» RECORDED INFORMATION
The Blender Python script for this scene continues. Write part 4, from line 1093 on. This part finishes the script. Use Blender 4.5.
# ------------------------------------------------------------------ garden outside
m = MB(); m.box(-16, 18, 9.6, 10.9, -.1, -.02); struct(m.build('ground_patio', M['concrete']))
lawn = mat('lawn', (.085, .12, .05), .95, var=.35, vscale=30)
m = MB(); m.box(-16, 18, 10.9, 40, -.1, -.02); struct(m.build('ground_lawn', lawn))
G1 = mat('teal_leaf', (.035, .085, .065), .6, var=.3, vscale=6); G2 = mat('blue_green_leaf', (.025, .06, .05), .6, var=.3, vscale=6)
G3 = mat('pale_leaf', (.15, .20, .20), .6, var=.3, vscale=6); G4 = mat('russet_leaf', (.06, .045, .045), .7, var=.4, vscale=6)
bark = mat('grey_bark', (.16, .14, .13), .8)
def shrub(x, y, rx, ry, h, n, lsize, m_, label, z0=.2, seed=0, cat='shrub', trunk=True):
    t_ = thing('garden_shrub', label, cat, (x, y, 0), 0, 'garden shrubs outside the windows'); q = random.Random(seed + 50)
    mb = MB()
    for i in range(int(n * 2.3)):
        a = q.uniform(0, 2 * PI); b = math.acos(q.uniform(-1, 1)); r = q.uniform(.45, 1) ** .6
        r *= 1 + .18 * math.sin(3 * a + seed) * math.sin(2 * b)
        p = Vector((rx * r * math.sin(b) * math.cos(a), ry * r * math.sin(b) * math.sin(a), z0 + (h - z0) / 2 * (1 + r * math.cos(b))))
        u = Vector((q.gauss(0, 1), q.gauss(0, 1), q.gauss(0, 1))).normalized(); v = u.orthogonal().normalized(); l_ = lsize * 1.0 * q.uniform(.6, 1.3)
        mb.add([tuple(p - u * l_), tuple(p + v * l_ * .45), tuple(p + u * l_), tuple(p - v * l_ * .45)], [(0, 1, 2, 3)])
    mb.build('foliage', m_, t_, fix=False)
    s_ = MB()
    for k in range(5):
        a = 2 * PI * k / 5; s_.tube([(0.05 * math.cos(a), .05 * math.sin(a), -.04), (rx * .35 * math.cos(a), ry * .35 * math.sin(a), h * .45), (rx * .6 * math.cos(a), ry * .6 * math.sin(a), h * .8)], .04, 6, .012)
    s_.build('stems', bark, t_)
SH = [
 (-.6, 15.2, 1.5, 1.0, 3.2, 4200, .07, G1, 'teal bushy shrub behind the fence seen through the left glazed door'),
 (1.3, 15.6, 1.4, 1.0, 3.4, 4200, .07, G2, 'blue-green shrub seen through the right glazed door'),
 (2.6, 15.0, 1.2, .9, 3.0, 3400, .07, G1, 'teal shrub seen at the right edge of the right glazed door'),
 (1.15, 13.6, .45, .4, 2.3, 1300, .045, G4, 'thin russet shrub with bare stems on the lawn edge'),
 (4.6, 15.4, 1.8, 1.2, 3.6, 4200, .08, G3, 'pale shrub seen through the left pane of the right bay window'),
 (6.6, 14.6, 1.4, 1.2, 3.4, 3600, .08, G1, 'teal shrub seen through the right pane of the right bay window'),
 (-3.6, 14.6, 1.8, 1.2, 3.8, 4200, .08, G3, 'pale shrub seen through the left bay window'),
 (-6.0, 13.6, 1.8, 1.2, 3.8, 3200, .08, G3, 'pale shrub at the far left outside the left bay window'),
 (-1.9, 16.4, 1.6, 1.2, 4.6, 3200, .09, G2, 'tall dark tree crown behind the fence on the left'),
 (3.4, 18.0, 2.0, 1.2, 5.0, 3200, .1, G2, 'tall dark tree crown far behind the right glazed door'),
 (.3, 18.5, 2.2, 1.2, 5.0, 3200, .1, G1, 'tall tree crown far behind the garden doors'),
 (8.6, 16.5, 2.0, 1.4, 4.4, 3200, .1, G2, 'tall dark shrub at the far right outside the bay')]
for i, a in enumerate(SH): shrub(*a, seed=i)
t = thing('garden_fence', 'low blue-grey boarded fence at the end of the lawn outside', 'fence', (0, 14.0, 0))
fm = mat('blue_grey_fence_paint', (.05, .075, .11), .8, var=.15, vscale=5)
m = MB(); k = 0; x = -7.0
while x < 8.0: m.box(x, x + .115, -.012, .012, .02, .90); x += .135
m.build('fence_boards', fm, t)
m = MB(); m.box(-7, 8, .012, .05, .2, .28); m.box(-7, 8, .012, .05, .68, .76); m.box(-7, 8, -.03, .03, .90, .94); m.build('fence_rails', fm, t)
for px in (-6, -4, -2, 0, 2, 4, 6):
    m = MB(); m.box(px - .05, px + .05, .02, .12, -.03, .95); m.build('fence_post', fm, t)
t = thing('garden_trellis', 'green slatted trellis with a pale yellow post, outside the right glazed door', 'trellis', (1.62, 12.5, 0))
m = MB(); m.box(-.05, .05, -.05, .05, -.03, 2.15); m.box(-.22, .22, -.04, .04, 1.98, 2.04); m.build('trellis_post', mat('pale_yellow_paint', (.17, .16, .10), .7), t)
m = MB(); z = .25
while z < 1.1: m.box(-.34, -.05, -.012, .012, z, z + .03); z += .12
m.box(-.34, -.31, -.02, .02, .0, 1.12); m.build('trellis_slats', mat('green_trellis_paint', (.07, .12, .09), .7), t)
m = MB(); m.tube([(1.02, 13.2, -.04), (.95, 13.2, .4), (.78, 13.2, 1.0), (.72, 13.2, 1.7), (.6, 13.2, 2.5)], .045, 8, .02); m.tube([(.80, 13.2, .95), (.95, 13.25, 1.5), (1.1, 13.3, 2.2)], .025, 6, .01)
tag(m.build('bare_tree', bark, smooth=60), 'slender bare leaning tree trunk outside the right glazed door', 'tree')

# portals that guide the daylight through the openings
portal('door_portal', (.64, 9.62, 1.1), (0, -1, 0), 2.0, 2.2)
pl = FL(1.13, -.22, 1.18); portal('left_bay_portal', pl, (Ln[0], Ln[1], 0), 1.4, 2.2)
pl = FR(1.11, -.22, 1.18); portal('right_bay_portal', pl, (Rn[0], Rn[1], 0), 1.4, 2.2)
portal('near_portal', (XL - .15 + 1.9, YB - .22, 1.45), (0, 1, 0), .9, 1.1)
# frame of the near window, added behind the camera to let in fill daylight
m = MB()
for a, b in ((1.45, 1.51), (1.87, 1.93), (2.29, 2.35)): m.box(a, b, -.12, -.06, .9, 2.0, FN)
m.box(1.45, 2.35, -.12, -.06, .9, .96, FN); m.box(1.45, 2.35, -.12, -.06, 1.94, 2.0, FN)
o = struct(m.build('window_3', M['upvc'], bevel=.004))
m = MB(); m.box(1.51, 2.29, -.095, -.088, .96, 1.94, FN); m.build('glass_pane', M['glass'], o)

» TASK
Return the material in full, exactly as shown.

» FINISHED EXERCISE
The Blender Python script for this scene continues. Write part 4, from line 1093 on. This part finishes the script. Use Blender 4.5.
# ------------------------------------------------------------------ garden outside
m = MB(); m.box(-16, 18, 9.6, 10.9, -.1, -.02); struct(m.build('ground_patio', M['concrete']))
lawn = mat('lawn', (.085, .12, .05), .95, var=.35, vscale=30)
m = MB(); m.box(-16, 18, 10.9, 40, -.1, -.02); struct(m.build('ground_lawn', lawn))
G1 = mat('teal_leaf', (.035, .085, .065), .6, var=.3, vscale=6); G2 = mat('blue_green_leaf', (.025, .06, .05), .6, var=.3, vscale=6)
G3 = mat('pale_leaf', (.15, .20, .20), .6, var=.3, vscale=6); G4 = mat('russet_leaf', (.06, .045, .045), .7, var=.4, vscale=6)
bark = mat('grey_bark', (.16, .14, .13), .8)
def shrub(x, y, rx, ry, h, n, lsize, m_, label, z0=.2, seed=0, cat='shrub', trunk=True):
    t_ = thing('garden_shrub', label, cat, (x, y, 0), 0, 'garden shrubs outside the windows'); q = random.Random(seed + 50)
    mb = MB()
    for i in range(int(n * 2.3)):
        a = q.uniform(0, 2 * PI); b = math.acos(q.uniform(-1, 1)); r = q.uniform(.45, 1) ** .6
        r *= 1 + .18 * math.sin(3 * a + seed) * math.sin(2 * b)
        p = Vector((rx * r * math.sin(b) * math.cos(a), ry * r * math.sin(b) * math.sin(a), z0 + (h - z0) / 2 * (1 + r * math.cos(b))))
        u = Vector((q.gauss(0, 1), q.gauss(0, 1), q.gauss(0, 1))).normalized(); v = u.orthogonal().normalized(); l_ = lsize * 1.0 * q.uniform(.6, 1.3)
        mb.add([tuple(p - u * l_), tuple(p + v * l_ * .45), tuple(p + u * l_), tuple(p - v * l_ * .45)], [(0, 1, 2, 3)])
    mb.build('foliage', m_, t_, fix=False)
    s_ = MB()
    for k in range(5):
        a = 2 * PI * k / 5; s_.tube([(0.05 * math.cos(a), .05 * math.sin(a), -.04), (rx * .35 * math.cos(a), ry * .35 * math.sin(a), h * .45), (rx * .6 * math.cos(a), ry * .6 * math.sin(a), h * .8)], .04, 6, .012)
    s_.build('stems', bark, t_)
SH = [
 (-.6, 15.2, 1.5, 1.0, 3.2, 4200, .07, G1, 'teal bushy shrub behind the fence seen through the left glazed door'),
 (1.3, 15.6, 1.4, 1.0, 3.4, 4200, .07, G2, 'blue-green shrub seen through the right glazed door'),
 (2.6, 15.0, 1.2, .9, 3.0, 3400, .07, G1, 'teal shrub seen at the right edge of the right glazed door'),
 (1.15, 13.6, .45, .4, 2.3, 1300, .045, G4, 'thin russet shrub with bare stems on the lawn edge'),
 (4.6, 15.4, 1.8, 1.2, 3.6, 4200, .08, G3, 'pale shrub seen through the left pane of the right bay window'),
 (6.6, 14.6, 1.4, 1.2, 3.4, 3600, .08, G1, 'teal shrub seen through the right pane of the right bay window'),
 (-3.6, 14.6, 1.8, 1.2, 3.8, 4200, .08, G3, 'pale shrub seen through the left bay window'),
 (-6.0, 13.6, 1.8, 1.2, 3.8, 3200, .08, G3, 'pale shrub at the far left outside the left bay window'),
 (-1.9, 16.4, 1.6, 1.2, 4.6, 3200, .09, G2, 'tall dark tree crown behind the fence on the left'),
 (3.4, 18.0, 2.0, 1.2, 5.0, 3200, .1, G2, 'tall dark tree crown far behind the right glazed door'),
 (.3, 18.5, 2.2, 1.2, 5.0, 3200, .1, G1, 'tall tree crown far behind the garden doors'),
 (8.6, 16.5, 2.0, 1.4, 4.4, 3200, .1, G2, 'tall dark shrub at the far right outside the bay')]
for i, a in enumerate(SH): shrub(*a, seed=i)
t = thing('garden_fence', 'low blue-grey boarded fence at the end of the lawn outside', 'fence', (0, 14.0, 0))
fm = mat('blue_grey_fence_paint', (.05, .075, .11), .8, var=.15, vscale=5)
m = MB(); k = 0; x = -7.0
while x < 8.0: m.box(x, x + .115, -.012, .012, .02, .90); x += .135
m.build('fence_boards', fm, t)
m = MB(); m.box(-7, 8, .012, .05, .2, .28); m.box(-7, 8, .012, .05, .68, .76); m.box(-7, 8, -.03, .03, .90, .94); m.build('fence_rails', fm, t)
for px in (-6, -4, -2, 0, 2, 4, 6):
    m = MB(); m.box(px - .05, px + .05, .02, .12, -.03, .95); m.build('fence_post', fm, t)
t = thing('garden_trellis', 'green slatted trellis with a pale yellow post, outside the right glazed door', 'trellis', (1.62, 12.5, 0))
m = MB(); m.box(-.05, .05, -.05, .05, -.03, 2.15); m.box(-.22, .22, -.04, .04, 1.98, 2.04); m.build('trellis_post', mat('pale_yellow_paint', (.17, .16, .10), .7), t)
m = MB(); z = .25
while z < 1.1: m.box(-.34, -.05, -.012, .012, z, z + .03); z += .12
m.box(-.34, -.31, -.02, .02, .0, 1.12); m.build('trellis_slats', mat('green_trellis_paint', (.07, .12, .09), .7), t)
m = MB(); m.tube([(1.02, 13.2, -.04), (.95, 13.2, .4), (.78, 13.2, 1.0), (.72, 13.2, 1.7), (.6, 13.2, 2.5)], .045, 8, .02); m.tube([(.80, 13.2, .95), (.95, 13.25, 1.5), (1.1, 13.3, 2.2)], .025, 6, .01)
tag(m.build('bare_tree', bark, smooth=60), 'slender bare leaning tree trunk outside the right glazed door', 'tree')

# portals that guide the daylight through the openings
portal('door_portal', (.64, 9.62, 1.1), (0, -1, 0), 2.0, 2.2)
pl = FL(1.13, -.22, 1.18); portal('left_bay_portal', pl, (Ln[0], Ln[1], 0), 1.4, 2.2)
pl = FR(1.11, -.22, 1.18); portal('right_bay_portal', pl, (Rn[0], Rn[1], 0), 1.4, 2.2)
portal('near_portal', (XL - .15 + 1.9, YB - .22, 1.45), (0, 1, 0), .9, 1.1)
# frame of the near window, added behind the camera to let in fill daylight
m = MB()
for a, b in ((1.45, 1.51), (1.87, 1.93), (2.29, 2.35)): m.box(a, b, -.12, -.06, .9, 2.0, FN)
m.box(1.45, 2.35, -.12, -.06, .9, .96, FN); m.box(1.45, 2.35, -.12, -.06, 1.94, 2.0, FN)
o = struct(m.build('window_3', M['upvc'], bevel=.004))
m = MB(); m.box(1.51, 2.29, -.095, -.088, .96, 1.94, FN); m.build('glass_pane', M['glass'], o)